■ WRITTEN REQUEST
Transcribe the material word for word, but without the images.

■ SOURCE EXCERPT
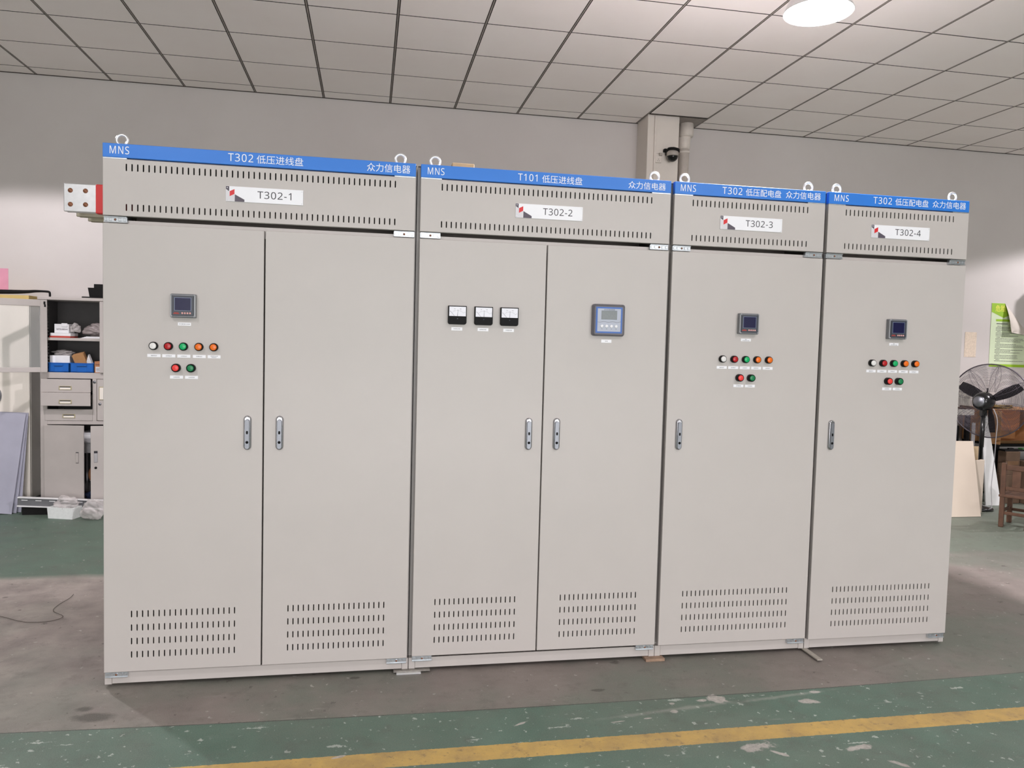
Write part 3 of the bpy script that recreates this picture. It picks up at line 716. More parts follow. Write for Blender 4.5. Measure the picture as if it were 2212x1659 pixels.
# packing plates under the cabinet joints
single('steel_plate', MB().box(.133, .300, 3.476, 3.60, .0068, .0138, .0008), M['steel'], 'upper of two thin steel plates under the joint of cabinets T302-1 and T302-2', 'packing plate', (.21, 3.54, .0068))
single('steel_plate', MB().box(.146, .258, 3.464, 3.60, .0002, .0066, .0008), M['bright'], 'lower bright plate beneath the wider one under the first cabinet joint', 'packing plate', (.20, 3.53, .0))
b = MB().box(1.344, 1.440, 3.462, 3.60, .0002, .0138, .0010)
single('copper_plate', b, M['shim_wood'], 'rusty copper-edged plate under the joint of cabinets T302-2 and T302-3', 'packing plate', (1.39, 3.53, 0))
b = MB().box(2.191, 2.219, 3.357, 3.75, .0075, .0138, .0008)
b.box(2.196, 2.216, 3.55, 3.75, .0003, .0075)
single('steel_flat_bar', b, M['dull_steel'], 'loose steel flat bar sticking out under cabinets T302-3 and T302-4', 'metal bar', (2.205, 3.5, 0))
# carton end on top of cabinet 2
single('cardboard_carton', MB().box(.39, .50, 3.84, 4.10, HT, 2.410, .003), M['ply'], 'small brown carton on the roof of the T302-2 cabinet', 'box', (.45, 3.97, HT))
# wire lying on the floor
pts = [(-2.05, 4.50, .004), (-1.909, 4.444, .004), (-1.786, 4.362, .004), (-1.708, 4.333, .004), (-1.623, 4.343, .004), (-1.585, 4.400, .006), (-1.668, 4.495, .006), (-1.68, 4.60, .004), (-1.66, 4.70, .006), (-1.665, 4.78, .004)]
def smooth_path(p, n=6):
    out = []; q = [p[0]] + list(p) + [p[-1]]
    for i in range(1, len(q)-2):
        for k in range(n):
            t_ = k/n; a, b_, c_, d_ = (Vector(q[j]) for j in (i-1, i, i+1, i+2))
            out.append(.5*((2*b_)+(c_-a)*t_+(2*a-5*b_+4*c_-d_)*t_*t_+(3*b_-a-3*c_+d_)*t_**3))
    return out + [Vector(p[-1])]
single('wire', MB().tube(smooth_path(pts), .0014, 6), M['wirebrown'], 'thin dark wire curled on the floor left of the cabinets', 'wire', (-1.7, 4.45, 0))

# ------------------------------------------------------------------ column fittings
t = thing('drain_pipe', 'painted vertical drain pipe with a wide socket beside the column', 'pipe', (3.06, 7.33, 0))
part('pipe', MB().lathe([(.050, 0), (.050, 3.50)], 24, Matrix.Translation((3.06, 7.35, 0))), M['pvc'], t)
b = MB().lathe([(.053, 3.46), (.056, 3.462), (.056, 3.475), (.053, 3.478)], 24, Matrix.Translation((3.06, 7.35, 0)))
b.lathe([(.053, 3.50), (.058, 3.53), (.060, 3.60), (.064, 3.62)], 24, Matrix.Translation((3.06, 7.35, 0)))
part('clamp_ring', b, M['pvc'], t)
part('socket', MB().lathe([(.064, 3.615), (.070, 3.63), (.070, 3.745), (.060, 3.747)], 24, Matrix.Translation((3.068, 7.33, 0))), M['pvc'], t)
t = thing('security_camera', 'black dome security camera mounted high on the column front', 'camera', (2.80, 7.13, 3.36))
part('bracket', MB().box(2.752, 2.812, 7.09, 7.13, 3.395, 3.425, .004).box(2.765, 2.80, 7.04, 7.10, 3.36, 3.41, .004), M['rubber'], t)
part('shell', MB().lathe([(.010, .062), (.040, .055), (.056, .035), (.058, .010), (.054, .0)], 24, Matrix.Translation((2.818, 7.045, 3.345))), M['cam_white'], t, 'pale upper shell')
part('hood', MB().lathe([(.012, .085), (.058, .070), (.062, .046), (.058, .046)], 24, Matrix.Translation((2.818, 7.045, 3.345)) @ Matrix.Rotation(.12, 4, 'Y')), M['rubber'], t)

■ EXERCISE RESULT
Write part 3 of the bpy script that recreates this picture. It picks up at line 716. More parts follow. Write for Blender 4.5. Measure the picture as if it were 2212x1659 pixels.
# packing plates under the cabinet joints
single('steel_plate', MB().box(.133, .300, 3.476, 3.60, .0068, .0138, .0008), M['steel'], 'upper of two thin steel plates under the joint of cabinets T302-1 and T302-2', 'packing plate', (.21, 3.54, .0068))
single('steel_plate', MB().box(.146, .258, 3.464, 3.60, .0002, .0066, .0008), M['bright'], 'lower bright plate beneath the wider one under the first cabinet joint', 'packing plate', (.20, 3.53, .0))
b = MB().box(1.344, 1.440, 3.462, 3.60, .0002, .0138, .0010)
single('copper_plate', b, M['shim_wood'], 'rusty copper-edged plate under the joint of cabinets T302-2 and T302-3', 'packing plate', (1.39, 3.53, 0))
b = MB().box(2.191, 2.219, 3.357, 3.75, .0075, .0138, .0008)
b.box(2.196, 2.216, 3.55, 3.75, .0003, .0075)
single('steel_flat_bar', b, M['dull_steel'], 'loose steel flat bar sticking out under cabinets T302-3 and T302-4', 'metal bar', (2.205, 3.5, 0))
# carton end on top of cabinet 2
single('cardboard_carton', MB().box(.39, .50, 3.84, 4.10, HT, 2.410, .003), M['ply'], 'small brown carton on the roof of the T302-2 cabinet', 'box', (.45, 3.97, HT))
# wire lying on the floor
pts = [(-2.05, 4.50, .004), (-1.909, 4.444, .004), (-1.786, 4.362, .004), (-1.708, 4.333, .004), (-1.623, 4.343, .004), (-1.585, 4.400, .006), (-1.668, 4.495, .006), (-1.68, 4.60, .004), (-1.66, 4.70, .006), (-1.665, 4.78, .004)]
def smooth_path(p, n=6):
    out = []; q = [p[0]] + list(p) + [p[-1]]
    for i in range(1, len(q)-2):
        for k in range(n):
            t_ = k/n; a, b_, c_, d_ = (Vector(q[j]) for j in (i-1, i, i+1, i+2))
            out.append(.5*((2*b_)+(c_-a)*t_+(2*a-5*b_+4*c_-d_)*t_*t_+(3*b_-a-3*c_+d_)*t_**3))
    return out + [Vector(p[-1])]
single('wire', MB().tube(smooth_path(pts), .0014, 6), M['wirebrown'], 'thin dark wire curled on the floor left of the cabinets', 'wire', (-1.7, 4.45, 0))

# ------------------------------------------------------------------ column fittings
t = thing('drain_pipe', 'painted vertical drain pipe with a wide socket beside the column', 'pipe', (3.06, 7.33, 0))
part('pipe', MB().lathe([(.050, 0), (.050, 3.50)], 24, Matrix.Translation((3.06, 7.35, 0))), M['pvc'], t)
b = MB().lathe([(.053, 3.46), (.056, 3.462), (.056, 3.475), (.053, 3.478)], 24, Matrix.Translation((3.06, 7.35, 0)))
b.lathe([(.053, 3.50), (.058, 3.53), (.060, 3.60), (.064, 3.62)], 24, Matrix.Translation((3.06, 7.35, 0)))
part('clamp_ring', b, M['pvc'], t)
part('socket', MB().lathe([(.064, 3.615), (.070, 3.63), (.070, 3.745), (.060, 3.747)], 24, Matrix.Translation((3.068, 7.33, 0))), M['pvc'], t)
t = thing('security_camera', 'black dome security camera mounted high on the column front', 'camera', (2.80, 7.13, 3.36))
part('bracket', MB().box(2.752, 2.812, 7.09, 7.13, 3.395, 3.425, .004).box(2.765, 2.80, 7.04, 7.10, 3.36, 3.41, .004), M['rubber'], t)
part('shell', MB().lathe([(.010, .062), (.040, .055), (.056, .035), (.058, .010), (.054, .0)], 24, Matrix.Translation((2.818, 7.045, 3.345))), M['cam_white'], t, 'pale upper shell')
part('hood', MB().lathe([(.012, .085), (.058, .070), (.062, .046), (.058, .046)], 24, Matrix.Translation((2.818, 7.045, 3.345)) @ Matrix.Rotation(.12, 4, 'Y')), M['rubber'], t)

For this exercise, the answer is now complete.